**WHAT IS ASKED**
Will you output all of the data below exactly, omitting the images?

***** RECORDED INFORMATION

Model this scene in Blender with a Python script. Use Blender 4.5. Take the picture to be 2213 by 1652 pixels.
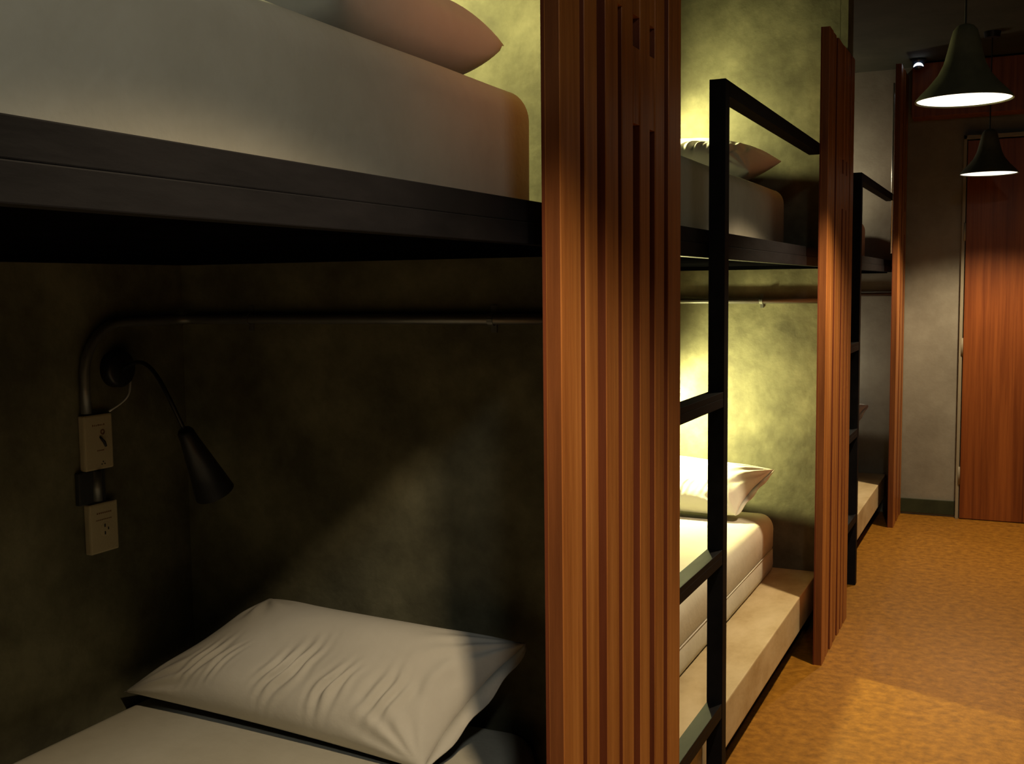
import bpy, bmesh, math, random
from mathutils import Vector, Matrix, noise

# ------------------------------------------------------------------ camera, world, light
SC = bpy.context.scene
COL = SC.collection
for o in list(bpy.data.objects):
    bpy.data.objects.remove(o)

F_PX, YAW, PITCH, ROLL = 2359.7, 0.4352, 0.0863, 0.0110
EYE = 1.3391
cy, sy = math.cos(YAW), math.sin(YAW)
cp, sp = math.cos(PITCH), math.sin(PITCH)
fw = Vector((-sy * cp, cy * cp, -sp))
rt = Vector((cy, sy, 0))
up = rt.cross(fw)
cr, sr = math.cos(ROLL), math.sin(ROLL)
r2 = rt * cr - up * sr
u2 = up * cr + rt * sr
cam_data = bpy.data.cameras.new('camera')
cam = bpy.data.objects.new('camera', cam_data)
COL.objects.link(cam)
cam.matrix_world = Matrix(((r2.x, u2.x, -fw.x, 0.6), (r2.y, u2.y, -fw.y, 0.0), (r2.z, u2.z, -fw.z, EYE), (0, 0, 0, 1)))
cam_data.sensor_width = 36.0
cam_data.lens = 36.0 * F_PX / 2213.0
cam_data.clip_start = 0.02
SC.camera = cam

SC.view_settings.view_transform = 'Standard'
SC.view_settings.look = 'None'
SC.view_settings.exposure = 0.0
SC.view_settings.gamma = 1.0
SC.view_settings.use_curve_mapping = False
SC.cycles.max_bounces = 8
SC.cycles.diffuse_bounces = 1
SC.cycles.sample_clamp_indirect = 4.0
SC.cycles.use_denoising = True

world = bpy.data.worlds.new('world')
SC.world = world
world.use_nodes = True
world.node_tree.nodes['Background'].inputs[0].default_value = (0.5, 0.55, 0.6, 1)
world.node_tree.nodes['Background'].inputs[1].default_value = 0.0

LAMP0_Y = 0.955      # pendant beside the nearest bunk
PENDANT_W = 59.0
PENDANT_COL = (1.0, 0.77, 0.48)
READ_COL = (1.0, 0.93, 0.40)
FILL_W = 7.0


def area_light(name, loc, rot, size, watts, col):
    d = bpy.data.lights.new(name, 'AREA')
    d.shape = 'DISK'
    d.size = size
    d.energy = watts
    d.color = col
    o = bpy.data.objects.new(name, d)
    COL.objects.link(o)
    o.location = loc
    o.rotation_euler = rot
    return o


# added cool fill light, no known source, above and to the right of the photographer
area_light('aisle_fill', (1.0, -0.15, 2.528), (math.radians(28), 0, math.radians(42)), 0.20, FILL_W, (0.98, 1.0, 0.93))

# ------------------------------------------------------------------ measures (metres)
P = 2.384            # one bunk bay
Y0 = 1.463           # near edge of the first wooden panel
YW = 1.889           # reference line of the bunk heads
YW1 = 1.965          # wall at the head of the first bunk
WT = 0.14            # thickness of the walls between bunks
XB = -1.149          # back wall
CEIL = 2.55
YEND = 6.66
XR = 1.15
YN = -3.0
ZLM, ZUM = 0.450, 1.694     # mattress tops
PANEL_TOP = 2.2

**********

**PROBLEM SOLUTION**
Model this scene in Blender with a Python script. Use Blender 4.5. Take the picture to be 2213 by 1652 pixels.
import bpy, bmesh, math, random
from mathutils import Vector, Matrix, noise

# ------------------------------------------------------------------ camera, world, light
SC = bpy.context.scene
COL = SC.collection
for o in list(bpy.data.objects):
    bpy.data.objects.remove(o)

F_PX, YAW, PITCH, ROLL = 2359.7, 0.4352, 0.0863, 0.0110
EYE = 1.3391
cy, sy = math.cos(YAW), math.sin(YAW)
cp, sp = math.cos(PITCH), math.sin(PITCH)
fw = Vector((-sy * cp, cy * cp, -sp))
rt = Vector((cy, sy, 0))
up = rt.cross(fw)
cr, sr = math.cos(ROLL), math.sin(ROLL)
r2 = rt * cr - up * sr
u2 = up * cr + rt * sr
cam_data = bpy.data.cameras.new('camera')
cam = bpy.data.objects.new('camera', cam_data)
COL.objects.link(cam)
cam.matrix_world = Matrix(((r2.x, u2.x, -fw.x, 0.6), (r2.y, u2.y, -fw.y, 0.0), (r2.z, u2.z, -fw.z, EYE), (0, 0, 0, 1)))
cam_data.sensor_width = 36.0
cam_data.lens = 36.0 * F_PX / 2213.0
cam_data.clip_start = 0.02
SC.camera = cam

SC.view_settings.view_transform = 'Standard'
SC.view_settings.look = 'None'
SC.view_settings.exposure = 0.0
SC.view_settings.gamma = 1.0
SC.view_settings.use_curve_mapping = False
SC.cycles.max_bounces = 8
SC.cycles.diffuse_bounces = 1
SC.cycles.sample_clamp_indirect = 4.0
SC.cycles.use_denoising = True

world = bpy.data.worlds.new('world')
SC.world = world
world.use_nodes = True
world.node_tree.nodes['Background'].inputs[0].default_value = (0.5, 0.55, 0.6, 1)
world.node_tree.nodes['Background'].inputs[1].default_value = 0.0

LAMP0_Y = 0.955      # pendant beside the nearest bunk
PENDANT_W = 59.0
PENDANT_COL = (1.0, 0.77, 0.48)
READ_COL = (1.0, 0.93, 0.40)
FILL_W = 7.0


def area_light(name, loc, rot, size, watts, col):
    d = bpy.data.lights.new(name, 'AREA')
    d.shape = 'DISK'
    d.size = size
    d.energy = watts
    d.color = col
    o = bpy.data.objects.new(name, d)
    COL.objects.link(o)
    o.location = loc
    o.rotation_euler = rot
    return o


# added cool fill light, no known source, above and to the right of the photographer
area_light('aisle_fill', (1.0, -0.15, 2.528), (math.radians(28), 0, math.radians(42)), 0.20, FILL_W, (0.98, 1.0, 0.93))

# ------------------------------------------------------------------ measures (metres)
P = 2.384            # one bunk bay
Y0 = 1.463           # near edge of the first wooden panel
YW = 1.889           # reference line of the bunk heads
YW1 = 1.965          # wall at the head of the first bunk
WT = 0.14            # thickness of the walls between bunks
XB = -1.149          # back wall
CEIL = 2.55
YEND = 6.66
XR = 1.15
YN = -3.0
ZLM, ZUM = 0.450, 1.694     # mattress tops
PANEL_TOP = 2.2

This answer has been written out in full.